En aquellas circunstancias de respeto y adoración por la naturaleza escuchamos un graznido lejano. Volvimos nuestras miradas hacia el punto del cual procedía el sonido, y se aparecieron tres fantasmas.

Tres figuras danzaban en la lejanía. Saltaban entre los árboles de un lado a otro, entrecruzándose en el aire, al tiempo que se aproximaban. A veces había dos arriba y otro abajo. Atravesaban el aire y alternaban posiciones. Ahora había tres a un lado. Ahora uno y dos. Y cada vez se acercaban más.

Sin atinar a identificar a qué especie animal pertenecía aquel curioso trío de bailarines aéreos, tuvimos que esperar a tenerlos prácticamente a nuestro lado para poder exhalar el aire que reteníamos y suspirar alegremente. Porque tres arrendajos funestos, uno para cada miembro de la ornitosecta, habían venido a nuestro encuentro. Cristina, Dani y yo los contemplábamos extasiados.

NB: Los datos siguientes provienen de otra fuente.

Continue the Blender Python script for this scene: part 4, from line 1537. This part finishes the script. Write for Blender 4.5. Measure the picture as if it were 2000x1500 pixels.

Probablemente las aves esperaban que les echáramos algo de comida. Pero nosotros estábamos aturdidos, asombrados.

A pesar de tan tétrico nombre, el arrendajo funesto (Perisoreus infaustus) no nos fue ave de mal agüero. Comprendimos que después de todo la larga caminata había merecido la pena, y que éste era el gran premio que nos esperaba tras horas de atravesar el bosque lapón.